### WORK TO COMPLETE
Return exactly the lines that run from the beginning through the line containing "return 640 +", both included, and no others.
::: RECORDED INFORMATION :::
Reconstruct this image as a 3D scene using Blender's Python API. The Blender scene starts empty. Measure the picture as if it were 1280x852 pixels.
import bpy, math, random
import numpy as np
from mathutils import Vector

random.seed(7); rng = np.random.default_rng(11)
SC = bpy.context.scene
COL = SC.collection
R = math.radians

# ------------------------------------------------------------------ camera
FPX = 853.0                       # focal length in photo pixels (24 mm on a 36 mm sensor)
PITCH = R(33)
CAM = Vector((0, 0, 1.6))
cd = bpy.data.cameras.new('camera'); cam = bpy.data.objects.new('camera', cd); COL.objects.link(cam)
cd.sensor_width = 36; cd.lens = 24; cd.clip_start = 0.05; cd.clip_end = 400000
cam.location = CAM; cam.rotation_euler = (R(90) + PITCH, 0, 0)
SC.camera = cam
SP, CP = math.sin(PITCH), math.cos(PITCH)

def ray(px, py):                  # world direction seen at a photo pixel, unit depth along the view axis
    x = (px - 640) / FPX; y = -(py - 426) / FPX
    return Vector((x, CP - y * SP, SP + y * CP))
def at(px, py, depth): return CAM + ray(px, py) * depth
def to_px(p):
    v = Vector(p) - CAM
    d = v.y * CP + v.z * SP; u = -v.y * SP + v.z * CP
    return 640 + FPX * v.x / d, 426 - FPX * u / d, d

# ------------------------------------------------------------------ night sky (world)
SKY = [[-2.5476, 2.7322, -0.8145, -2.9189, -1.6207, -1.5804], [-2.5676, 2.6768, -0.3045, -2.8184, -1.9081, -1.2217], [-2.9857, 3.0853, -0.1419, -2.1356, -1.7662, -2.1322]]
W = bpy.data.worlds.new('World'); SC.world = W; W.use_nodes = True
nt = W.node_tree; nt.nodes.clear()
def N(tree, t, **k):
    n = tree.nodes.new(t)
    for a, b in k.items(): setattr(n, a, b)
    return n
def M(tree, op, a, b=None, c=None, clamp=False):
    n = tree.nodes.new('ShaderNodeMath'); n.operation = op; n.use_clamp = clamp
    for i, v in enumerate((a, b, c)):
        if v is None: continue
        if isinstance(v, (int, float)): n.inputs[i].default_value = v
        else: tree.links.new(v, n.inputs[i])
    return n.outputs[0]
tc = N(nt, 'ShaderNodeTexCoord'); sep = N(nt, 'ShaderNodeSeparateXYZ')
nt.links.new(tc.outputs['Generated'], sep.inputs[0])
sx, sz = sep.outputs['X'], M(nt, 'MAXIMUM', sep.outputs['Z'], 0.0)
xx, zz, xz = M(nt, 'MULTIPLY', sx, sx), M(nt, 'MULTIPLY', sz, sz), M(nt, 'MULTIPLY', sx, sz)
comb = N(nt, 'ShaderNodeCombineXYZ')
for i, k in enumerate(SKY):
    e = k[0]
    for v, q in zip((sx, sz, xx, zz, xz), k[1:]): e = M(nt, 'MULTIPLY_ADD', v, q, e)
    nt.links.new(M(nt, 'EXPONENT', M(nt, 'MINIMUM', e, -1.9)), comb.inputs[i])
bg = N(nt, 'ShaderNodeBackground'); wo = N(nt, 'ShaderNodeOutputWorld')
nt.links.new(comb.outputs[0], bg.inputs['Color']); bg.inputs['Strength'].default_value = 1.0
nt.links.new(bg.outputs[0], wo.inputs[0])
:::
### THE ANSWER
Reconstruct this image as a 3D scene using Blender's Python API. The Blender scene starts empty. Measure the picture as if it were 1280x852 pixels.
import bpy, math, random
import numpy as np
from mathutils import Vector

random.seed(7); rng = np.random.default_rng(11)
SC = bpy.context.scene
COL = SC.collection
R = math.radians

# ------------------------------------------------------------------ camera
FPX = 853.0                       # focal length in photo pixels (24 mm on a 36 mm sensor)
PITCH = R(33)
CAM = Vector((0, 0, 1.6))
cd = bpy.data.cameras.new('camera'); cam = bpy.data.objects.new('camera', cd); COL.objects.link(cam)
cd.sensor_width = 36; cd.lens = 24; cd.clip_start = 0.05; cd.clip_end = 400000
cam.location = CAM; cam.rotation_euler = (R(90) + PITCH, 0, 0)
SC.camera = cam
SP, CP = math.sin(PITCH), math.cos(PITCH)

def ray(px, py):                  # world direction seen at a photo pixel, unit depth along the view axis
    x = (px - 640) / FPX; y = -(py - 426) / FPX
    return Vector((x, CP - y * SP, SP + y * CP))
def at(px, py, depth): return CAM + ray(px, py) * depth
def to_px(p):
    v = Vector(p) - CAM
    d = v.y * CP + v.z * SP; u = -v.y * SP + v.z * CP
    return 640 + FPX * v.x / d, 426 - FPX * u / d, d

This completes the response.